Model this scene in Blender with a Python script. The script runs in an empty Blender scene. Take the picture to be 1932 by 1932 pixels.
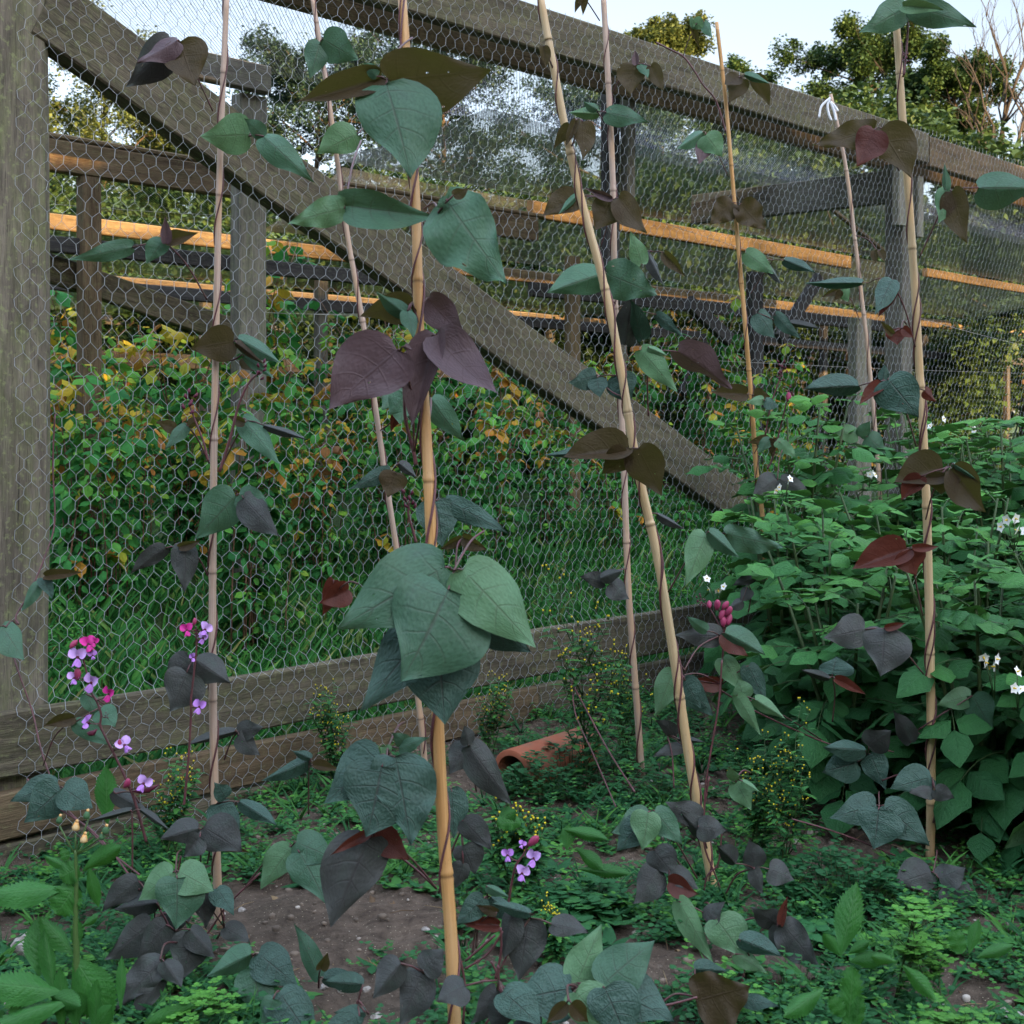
import bpy, math, random
import numpy as np
from mathutils import Vector, Matrix, noise
R = random.Random(7)
C = bpy.context.scene.collection
H = 1.2                                   # eye height of the camera
F = 2480.0; CX = 966.0; HZ = 806.0        # focal length, centre column and horizon row of the view

def at(px, py, Y):
    return Vector(((px-CX)/F*Y, Y, H-(py-HZ)/F*Y))
K = 1932/1968
CROPS = {1:(0,0,2.76),2:(640,0,2.76),3:(1268,0,2.76),4:(0,640,2.76),5:(640,640,2.76),6:(1268,640,2.76),
         7:(0,1268,2.76),8:(640,1268,2.76),9:(1268,1268,2.76),15:(100,1180,5.52),16:(900,1300,4.83)}
def cp(c, x, y):
    ox, oy, s = CROPS[c]
    return (ox+x/s)*K, (oy+y/s)*K
def cat(c, x, y, Y):
    px, py = cp(c, x, y)
    return at(px, py, Y)
# fence frame: s along the fence, t away from the camera
O = Vector((-2.6715, 2.6715, 0)); ES = Vector((.70711,.70711,0)); ET = Vector((-.70711,.70711,0))
def W(s, t, z): return O+ES*s+ET*t+Vector((0,0,z))
def Yat(px, t): return (5.343+1.41421*t)/(1-(px-CX)/F)
def sAt(px, t): return (1+(px-CX)/F)*Yat(px,t)/1.41421
def zAt(px, py, t): return H-(py-HZ)*Yat(px,t)/F

# ------------------------------------------------------------------ mesh builder
class MB:
    def __init__(s): s.v=[]; s.li=[]; s.lc=[]; s.uv=[]; s.tone=[]; s.n=0; s.mi=[]
    def block(s, v, li, lc, uv, tone, mi=0):
        v=np.asarray(v,dtype=np.float32).reshape(-1,3); li=np.asarray(li,dtype=np.int32); lc=np.asarray(lc,dtype=np.int32)
        s.v.append(v); s.li.append(li+s.n); s.lc.append(lc); s.uv.append(np.asarray(uv,dtype=np.float32).reshape(-1,2))
        t=np.empty(len(v),dtype=np.float32); t[:]=tone; s.tone.append(t); s.mi.append(np.full(len(lc),mi,dtype=np.int32)); s.n+=len(v)
    def leaf(s, tpl, o, d, nrm, L, Wd, tone=0., mi=0):
        v,li,lc,uv=tpl
        d=Vector(d).normalized(); x=d.cross(Vector(nrm))
        if x.length<1e-4: x=d.cross(Vector((.3,.8,.5)))
        x.normalize(); z=x.cross(d)
        M=np.array([[x[0]*Wd,x[1]*Wd,x[2]*Wd],[d[0]*L,d[1]*L,d[2]*L],[z[0]*L,z[1]*L,z[2]*L]],dtype=np.float32)
        s.block(v@M+np.array(o,dtype=np.float32), li, lc, uv, tone, mi)
    def tube(s, pts, rad, sides=5, tone=0., mi=0, cap=True):
        pts=[Vector(p) for p in pts]; n=len(pts)
        if not hasattr(rad,'__len__'): rad=[rad]*n
        if not hasattr(tone,'__len__'): tone=[tone]*n
        up=None; V=[]; T=[]; dist=0; D=[]
        for i,p in enumerate(pts):
            a=pts[max(i-1,0)]; b=pts[min(i+1,n-1)]; d=(b-a)
            if d.length<1e-9: d=Vector((0,0,1))
            d.normalize()
            if up is None:
                up=d.orthogonal().normalized()
            else:
                up=(up-d*up.dot(d)); up.normalize()
            w=d.cross(up)
            for k in range(sides):
                a_=2*math.pi*k/sides
                V.append(p+(up*math.cos(a_)+w*math.sin(a_))*rad[i]); T.append(tone[i])
            if i: dist+=(p-pts[i-1]).length
            D.append(dist)
        li=[];lc=[];uv=[]
        for i in range(n-1):
            for k in range(sides):
                k2=(k+1)%sides
                li+=[i*sides+k,i*sides+k2,(i+1)*sides+k2,(i+1)*sides+k]; lc.append(4)
                uv+=[(D[i],k/sides),(D[i],(k+1)/sides),(D[i+1],(k+1)/sides),(D[i+1],k/sides)]
        if cap and sides>2:
            li+=list(range(sides))[::-1]; lc.append(sides); uv+=[(0,0)]*sides
            li+=[(n-1)*sides+k for k in range(sides)]; lc.append(sides); uv+=[(0,0)]*sides
        s.block([tuple(v) for v in V], li, lc, uv, np.array(T,dtype=np.float32), mi)
    def mesh(s, name, mats, smooth=True):
        m=bpy.data.meshes.new(name)
        v=np.concatenate(s.v); li=np.concatenate(s.li); lc=np.concatenate(s.lc); uv=np.concatenate(s.uv); tn=np.concatenate(s.tone)
        m.vertices.add(len(v)); m.vertices.foreach_set('co',v.ravel())
        m.loops.add(len(li)); m.loops.foreach_set('vertex_index',li)
        m.polygons.add(len(lc)); st=np.concatenate([[0],np.cumsum(lc)[:-1]]).astype(np.int32)
        m.polygons.foreach_set('loop_start',st)
        m.polygons.foreach_set('material_index',np.concatenate(s.mi))
        m.polygons.foreach_set('use_smooth',np.full(len(lc),smooth))
        u=m.uv_layers.new(name='UVMap'); u.data.foreach_set('uv',uv.ravel())
        a=m.attributes.new('tone','FLOAT','POINT'); a.data.foreach_set('value',tn)
        m.update(calc_edges=True); m.validate()
        for x in (mats if isinstance(mats,(list,tuple)) else [mats]): m.materials.append(x)
        return m
    def obj(s, name, mats, parent=None, smooth=True):
        return link(name, s.mesh(name,mats,smooth), parent)
def link(name, data, parent=None):
    o=bpy.data.objects.new(name,data); C.objects.link(o)
    if parent is not None: o.parent=parent
    return o
def tag(o, label=None, cat=None, group=None, kind=None):
    if label: o['label']=label
    if cat: o['category']=cat
    if group: o['group']=group
    if kind: o['kind']=kind
    return o
def thing(name, label, cat, loc=(0,0,0), group=None, rz=0):
    o=bpy.data.objects.new(name,None); C.objects.link(o); o.location=loc; o.rotation_euler=(0,0,rz); o.empty_display_size=.05
    return tag(o,label,cat,group)
def copy_tree(o, parent=None):
    c=o.copy(); C.objects.link(c)
    if parent is not None: c.parent=parent
    for ch in list(o.children): copy_tree(ch,c)
    return c
def local(pts, base): return [Vector(p)-base for p in pts]

# ------------------------------------------------------------------ leaf templates
def lerp_prof(prof, v):
    for (a,xa,ya),(b,xb,yb) in zip(prof,prof[1:]):
        if v<=b:
            k=(v-a)/(b-a) if b>a else 0
            return xa+(xb-xa)*k, ya+(yb-ya)*k
    return prof[-1][1:]
HEART=[(0,0,0),(.05,.14,-.055),(.11,.28,-.05),(.2,.42,.04),(.3,.495,.18),(.4,.5,.32),(.5,.455,.45),(.62,.35,.59),(.75,.215,.735),(.88,.09,.88),(1,0,1)]
OVATE=[(0,0,0),(.1,.24,.05),(.25,.46,.22),(.4,.5,.4),(.6,.4,.6),(.8,.2,.8),(1,0,1)]
LANCE=[(0,.04,0),(.15,.2,.15),(.35,.42,.35),(.55,.5,.55),(.75,.38,.75),(.9,.17,.9),(1,0,1)]
ROUND=[(0,0,0),(.12,.3,.05),(.3,.5,.3),(.5,.54,.5),(.7,.5,.72),(.88,.3,.92),(1,0,1)]
def tpl(prof, nv=10, nu=8, fold=.0, curl=.0, wave=0., nw=3, twist=0., tooth=0., nt=14, ph=0., cup=0., asym=0., wk=1., tl_=0.):
    V=[];uvp=[]
    nu+=nu%2
    for i in range(nv+1):
        v=i/nv; ox,oy=lerp_prof(prof,v)
        for j in range(nu+1):
            u=-1+2*j/nu; a=abs(u)
            x=ox*u*(wk if True else 1)*(1+asym*(1 if u>0 else -1))+.06*asym*math.sin(v*3.1); y=v+(oy-v)*a+tl_*a*u*(1-v)*v
            if tooth and a>.99 and 0<i<nv:
                sc=1+tooth*(1 if i%2 else -1.0); x*=sc; y+=.02 if i%2 else -.01
            z=-fold*a*abs(ox)*2*.5 + cup*x*x*2
            z+=wave*math.sin(v*math.pi*2*nw+ (1.7 if u>0 else 0)+ph)*a*a*.5
            z-=curl*y*y
            x2=x*math.cos(twist*y)-z*math.sin(twist*y); z2=x*math.sin(twist*y)+z*math.cos(twist*y)
            V.append((x2,y,z2)); uvp.append((u*.5+.5,v))
    li=[];lc=[];uv=[]
    w=nu+1
    for i in range(nv):
        for j in range(nu):
            q=[i*w+j,i*w+j+1,(i+1)*w+j+1,(i+1)*w+j]
            li+=q; lc.append(4); uv+=[uvp[k] for k in q]
    V=np.array(V,dtype=np.float32)
    if curl>0:      # keep the midrib's length about the same when the leaf arcs over
        pass
    return V,np.array(li),np.array(lc),np.array(uv,dtype=np.float32)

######

DIRECTIONS
Return, unchanged, the lines from the first line of the material through the line that holds "F = 2480.0;", inclusive, omitting pictures.

CORRECT ANSWER
Model this scene in Blender with a Python script. The script runs in an empty Blender scene. Take the picture to be 1932 by 1932 pixels.
import bpy, math, random
import numpy as np
from mathutils import Vector, Matrix, noise
R = random.Random(7)
C = bpy.context.scene.collection
H = 1.2                                   # eye height of the camera
F = 2480.0; CX = 966.0; HZ = 806.0        # focal length, centre column and horizon row of the view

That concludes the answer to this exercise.